Que l’on aime ou pas le metteur en scène, il est indéniable que le plasticien offre des images inoubliables. Il signe ici l’une de ses plus grandes réussites. La désincarnation sied à l’évidence au personnage éthéré de Mélisande placé au centre du dispositif. Les changements de lumière suivent les mouvements d’Elena Tsallagova, familière du rôle et de la gestuelle wilsonienne. La soprano à l’étrange sourire qui rappelle Mona Lisa est une Mélisande vocalement convaincante contrairement à Anna Larsson. Le contralto dans le rôle de Geneviève passe à côté de sa scène, faute d’expression dans la prosodie. 

Luca Pisaroni chante Golaud pour la toute première fois à Paris

Dans le reste de la distribution internationale, l’on remarque Thomas Dear et l’Arkel bien chantant d’un Franz-Josef Selig un peu monolithique. Les débuts de Jodie Devos sur l’immense plateau de Bastille sont un luxe dans le rôle du petit Yniold. L’incarnation est juste et la voix passe sans problème.

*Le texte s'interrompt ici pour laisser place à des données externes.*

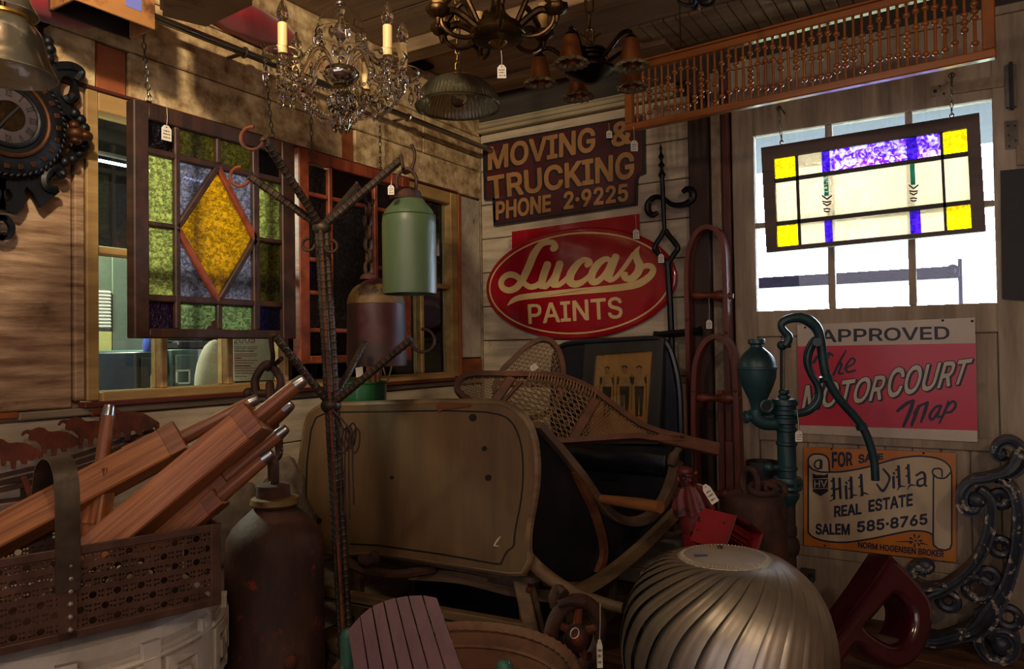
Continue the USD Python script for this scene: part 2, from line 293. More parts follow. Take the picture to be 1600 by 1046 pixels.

L’autre prise de rôle très attendue était celle de Luca Pisaroni en Golaud. Le baryton-basse italien nous confiait récemment son enthousiasme mais aussi son appréhension face à ce rôle de géant abordé pour la toute première fois et de plus, devant un public français ! Qu’il soit rassuré, il a trouvé la bonne caractérisation qui lui permet de dresser un Golaud torturé et crédible. Un intelligent effet de voix détimbrée exprime parfaitement la colère froide et produit un effet glaçant et assez spectaculaire. Nul doute que la pression retombée, il habitera définitivement le rôle avec une prosodie plus naturelle. Le baryton québécois Etienne Dupuis a évidemment toutes les facilités avec la langue si particulière de Debussy. Son premier Pelléas parisien confirme les affinités avec le rôle grâce à un aigu facile même si le statisme de la mise en scène restreint le comédien. 

Cette très belle soirée qui a inauguré la saison de l’Opéra national de Paris s’est toutefois teintée de nostalgie. L’actuel directeur Stéphane Lissner est venu rendre hommage avec justesse à Pierre Bergé son prédécesseur en se souvenant du grand homme d’art et en rappelant le rôle important qu’il avait joué à Bastille. Le tout premier spectacle produit sur cette scène « La nuit avant le jour » avait été mis en scène par Bob Wilson, une opportunité idéale pour dédier toutes les représentations à la mémoire du disparu.